Eine Mehrheit im südamerikanischen Land hatte den großmäuligen Versprechen des Ex-Militärs Jair Messias Bolsonaro – im Wahlkampf im Kasernenhof-Ton vorgetragen – geglaubt. Sie hatten darauf gehofft, dass mit einer Rechtsregierung die Wirtschaft im Lande anspringen würde.
Nach einem halben Jahr seiner Amtszeit ist die Ernüchterung groß: Die anfängliche Bolsonaro-Euphorie bei potenziellen Investoren erwies sich als ein Strohfeuer. Auch unter dem neuen Regierungschef bleibt Brasilien für Anleger unberechenbar. Viele Brasilianer hatten die Vorstellung, ihr Land bräuchte keine Hilfe von außen.
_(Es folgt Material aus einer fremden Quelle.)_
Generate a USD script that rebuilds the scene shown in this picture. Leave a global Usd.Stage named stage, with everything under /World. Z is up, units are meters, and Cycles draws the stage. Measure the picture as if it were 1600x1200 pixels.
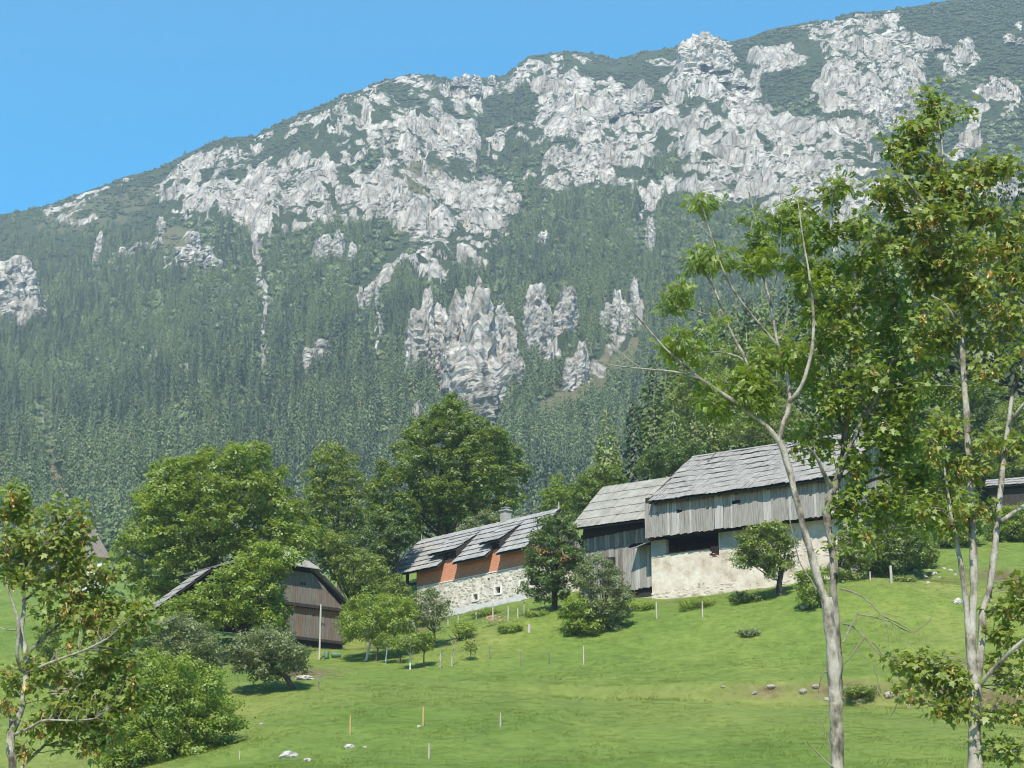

Dabei könnten nur massive Investitionen in die Sektoren Energie, Infrastruktur, Landwirtschaft und Bergbau seinen wirtschaftlichen Abstieg stoppen.
Aber kaum ein Investor mag sein Geld in einem von einem unberechenbaren Hitzkopf regierten Staat riskieren. In einer Umfrage der XP-Investmentbank unter Wirtschaftstreibenden und Investoren sank die Zufriedenheit nach dem Amtsantritt binnen der ersten drei Monate von 86 auf 26 Prozent. Die Währung Real ist so schwach wie zu Zeiten von Bolsonaros Vorgänger. Die Arbeitslosigkeit nimmt weiter zu. Derzeit sind 12,5 Prozent der Brasilianer ohne Arbeit.
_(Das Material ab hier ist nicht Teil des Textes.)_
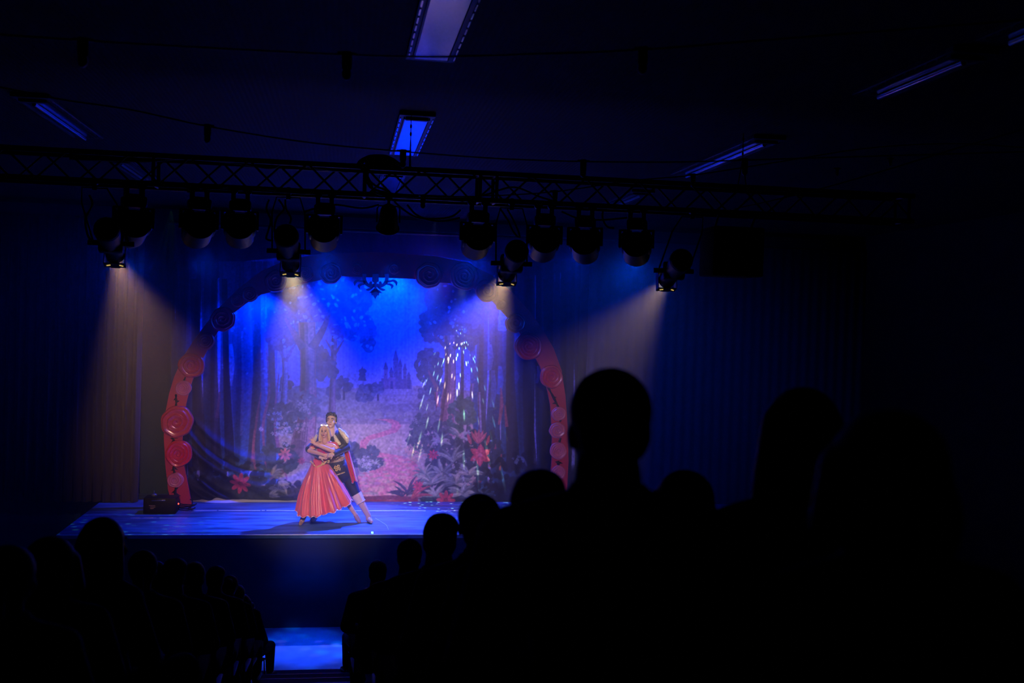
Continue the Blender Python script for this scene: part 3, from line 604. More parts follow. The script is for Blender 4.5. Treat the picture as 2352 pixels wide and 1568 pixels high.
for y in (ya, yb):
    for k in range(n):
        if y == yb and k % 2 == 0 and k > n-6: continue
        x0, x1 = tx0+k*step, tx0+(k+1)*step; up = (k + (y == yb)) % 2 == 0
        MB().cyl((x0, y, zb if up else zt), (x1, y, zt if up else zb), 0.0095, seg=8).build('brace', M_alu, truss, True)
for x in (-1.65, 1.18, 1.33, 0.15, -4.55, 5.35):
    f = MB()
    for y in (ya, yb): f.cyl((x, y, zb), (x, y, zt), 0.016, seg=8)
    for z in (zb, zt): f.cyl((x, ya, z), (x, yb, z), 0.016, seg=8)
    f.build('end_frame', M_alu, truss, True)
# hangers up to the ceiling
for x in (-3.1, 0.55, 3.7):
    hg = MB()
    for s in (-1, 1): hg.cyl((x, TRY+s*0.12, zt), (x, TRY, zt+0.28), 0.006, seg=6)
    for i in range(int((CEIL_Z-zt-0.28)/0.035)):
        z = zt+0.30+i*0.035; hg.ball((x, TRY, z), (0.010 if i % 2 else 0.004, 0.004 if i % 2 else 0.010, 0.022), seg=8)
    hg.build('hanging_chain', M_alu, truss, True)
def polypx(pts, Y, dy=None): return smoothpath([P(x, y, Y+(dy[i] if dy else 0)) for i, (x, y) in enumerate(pts)], 8)
# cable loom and its box on top of the truss
cb = thing('cable_loom', 'arched black cable loom with terminal box standing on top of the truss near its middle', 'cable loom', tuple(P(870, 388, TRY)))
for k, (r, h) in enumerate(((48, 30), (44, 27), (40, 25), (45, 31))):
    MB().tube(polypx([(868-r, 388), (868-r*0.9, 388-h*0.55), (868-r*0.5, 388-h*0.93), (868, 388-h), (868+r*0.5, 388-h*0.93), (868+r*0.95, 388-h*0.5), (868+r*1.35, 392)], TRY-0.1+k*0.05), 0.011, 8).build('loop', M_rub, cb, True)
MB().box(P(872, 376, TRY), (0.26, 0.20, 0.07), bev=0.008).build('terminal_box', M_blk, cb, True)
for k, x in enumerate((856, 864, 871, 879, 884)): MB().tube([P(x, 374, TRY-0.11), P(x, 361, TRY-0.11)], 0.008, 8).build('plug', M_rub, cb, True)
lm = polypx([(840, 400), (846, 420), (858, 438), (880, 447), (900, 452)], TRY-0.17)
for k in range(3): MB().tube([p+Vector((0.02*math.sin(k*2+i*0.2), 0.02*k, 0.025*k)) for i, p in enumerate(lm)], 0.011, 8).build('tail', M_rub, cb, True)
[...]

Für den Strukturwandel, wie er überall in der Welt stattfindet, sind die Menschen hier wegen der mangelnden Bildung besonders schlecht gewappnet. Mit der Digitalisierung der brasilianischen Wirtschaft werden noch mehr Menschen ihren Job verlieren.
Unbeliebte Reform
Zweifellos: Dringend notwendig wäre in Brasilien eine Pensionsreform. Zu einer solchen riet der neue Wirtschaftsminister im Kabinett, Paulo Guedes, dem Präsidenten dringend. Der Staat gibt jeden Monat mehr an Sozialleistungen aus, als er einnimmt. Kürzungen sind unumgänglich. Aber die Debatten über die Reform dürfte sich im Parlament monatelang hinziehen – das Thema ist komplex und unpopulär. Wer Rentnern ihre Gelder kürzen will, hat kaum noch Chancen, gewählt zu werden. Es gibt 27 Parteien im über 500-köpfigen Parlament. Die PSL des Präsidenten hat nur zehn Sitze.